Given the various platitudes and banalities told and written about trust, I thought I would offer some cautionary notes to those interested in researching this topic.
1. Trust is not to be trusted, and academic literature on trust even less ;
2. Nearly all academic literature on trust, presupposes that trust is a good thing and mistrust is a bad thing. This is seriously flawed (see Democritus quote at the bottom). Most scientific effort is the product of mistrust:
a. mistrust of our senses
b. mistrust of existing authority
c. mistrust of current interpretations and viewpoints
d. mistrust of common sense
e. mistrust of other theories
3. Trust is more often than not a post facto rationalization. It can be used to explain any happy end to any story, even one built on mistrust. Hence trust is often a delusion.
4. Trust is only tested in hard circumstances – when the temptation to breach agreements is high. Everybody can trust everybody else in fair weather. Hence trust is not a fact, but a provisional disposition.
5. Trust built over repeated patterns and occurrences in not sensible. As Bertrand Russell famously said, turkeys should not trust the people who feed them until Christmas is over.
6. Trust in stories, accounts and theories amounts to little more than blind faith.
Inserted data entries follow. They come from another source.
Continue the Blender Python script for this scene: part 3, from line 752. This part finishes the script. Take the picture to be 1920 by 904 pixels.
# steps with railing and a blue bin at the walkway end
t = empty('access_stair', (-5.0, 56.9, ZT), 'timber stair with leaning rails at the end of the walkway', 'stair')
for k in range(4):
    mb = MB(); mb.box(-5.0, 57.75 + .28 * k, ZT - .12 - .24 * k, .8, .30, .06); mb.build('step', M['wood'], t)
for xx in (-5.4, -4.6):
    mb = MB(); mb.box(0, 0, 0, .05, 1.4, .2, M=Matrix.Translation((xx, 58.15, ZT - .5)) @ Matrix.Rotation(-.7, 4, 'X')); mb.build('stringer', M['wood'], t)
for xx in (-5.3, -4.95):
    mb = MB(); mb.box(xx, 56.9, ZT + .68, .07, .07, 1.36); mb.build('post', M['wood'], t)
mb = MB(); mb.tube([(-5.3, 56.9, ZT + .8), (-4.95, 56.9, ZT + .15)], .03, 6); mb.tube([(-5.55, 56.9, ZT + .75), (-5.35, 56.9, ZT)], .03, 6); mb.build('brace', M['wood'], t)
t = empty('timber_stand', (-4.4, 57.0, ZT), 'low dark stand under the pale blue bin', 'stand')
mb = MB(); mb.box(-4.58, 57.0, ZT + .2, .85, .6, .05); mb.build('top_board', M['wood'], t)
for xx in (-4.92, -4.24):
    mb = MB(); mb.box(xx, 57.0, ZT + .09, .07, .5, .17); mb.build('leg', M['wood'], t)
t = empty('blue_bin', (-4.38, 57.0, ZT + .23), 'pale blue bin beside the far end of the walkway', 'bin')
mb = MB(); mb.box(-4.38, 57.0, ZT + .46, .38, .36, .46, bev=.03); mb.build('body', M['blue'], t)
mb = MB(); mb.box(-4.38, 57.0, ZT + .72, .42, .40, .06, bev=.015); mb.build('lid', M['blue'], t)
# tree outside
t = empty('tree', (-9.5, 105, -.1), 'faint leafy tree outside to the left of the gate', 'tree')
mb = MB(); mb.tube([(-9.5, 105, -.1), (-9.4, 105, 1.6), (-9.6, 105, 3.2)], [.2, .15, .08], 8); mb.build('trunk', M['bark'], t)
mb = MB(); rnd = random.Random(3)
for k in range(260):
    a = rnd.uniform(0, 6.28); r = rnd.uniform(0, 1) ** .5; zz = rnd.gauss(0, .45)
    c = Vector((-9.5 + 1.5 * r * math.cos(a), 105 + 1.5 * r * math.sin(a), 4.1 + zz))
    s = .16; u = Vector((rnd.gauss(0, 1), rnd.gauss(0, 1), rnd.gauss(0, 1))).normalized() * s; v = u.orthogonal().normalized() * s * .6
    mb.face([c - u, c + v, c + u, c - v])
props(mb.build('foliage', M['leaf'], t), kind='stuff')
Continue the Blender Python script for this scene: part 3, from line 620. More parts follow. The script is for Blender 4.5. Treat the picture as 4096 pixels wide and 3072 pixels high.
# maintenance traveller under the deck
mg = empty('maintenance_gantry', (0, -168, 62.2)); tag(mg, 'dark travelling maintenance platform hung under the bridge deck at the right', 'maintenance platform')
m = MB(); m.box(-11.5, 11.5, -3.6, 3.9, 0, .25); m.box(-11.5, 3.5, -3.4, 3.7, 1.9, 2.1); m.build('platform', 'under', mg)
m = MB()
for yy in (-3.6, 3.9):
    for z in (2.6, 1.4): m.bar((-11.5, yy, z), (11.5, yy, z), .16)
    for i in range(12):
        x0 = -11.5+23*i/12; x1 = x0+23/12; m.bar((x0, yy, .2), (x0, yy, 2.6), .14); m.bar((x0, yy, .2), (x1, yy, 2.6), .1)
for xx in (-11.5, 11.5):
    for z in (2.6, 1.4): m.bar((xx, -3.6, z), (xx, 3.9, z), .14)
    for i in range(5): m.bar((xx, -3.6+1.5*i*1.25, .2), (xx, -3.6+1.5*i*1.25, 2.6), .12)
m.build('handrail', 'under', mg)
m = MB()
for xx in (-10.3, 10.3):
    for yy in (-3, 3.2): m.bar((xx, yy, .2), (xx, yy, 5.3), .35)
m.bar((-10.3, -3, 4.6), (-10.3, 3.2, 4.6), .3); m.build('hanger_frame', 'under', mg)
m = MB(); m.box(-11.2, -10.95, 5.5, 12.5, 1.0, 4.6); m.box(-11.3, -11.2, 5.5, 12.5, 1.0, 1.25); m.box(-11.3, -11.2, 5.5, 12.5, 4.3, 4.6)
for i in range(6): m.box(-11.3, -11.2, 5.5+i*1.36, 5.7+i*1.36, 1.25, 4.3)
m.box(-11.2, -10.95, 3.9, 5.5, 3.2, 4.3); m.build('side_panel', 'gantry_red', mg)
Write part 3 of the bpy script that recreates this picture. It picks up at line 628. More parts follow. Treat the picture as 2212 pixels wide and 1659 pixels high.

Conspiracy theorists know this well, and this is why I mistrust conspiracy theories.
7. I also mistrust them because a consequence of conspiracy theories is the erosion of trust (as provisional disposition, see above) towards social institutions, without which opportunists, populists and other undesirables get the upper hand.
8. Breach of trust is itself very often a social construction (and part of a political ploy as a means of justifying virtually any subsequent behaviour).
“Do not trust all people, but trust men of integrity; the former is silly, the latter a mark of prudence.”
* With acknowledgements to my student Paul Richards whose good work prompted these thoughts.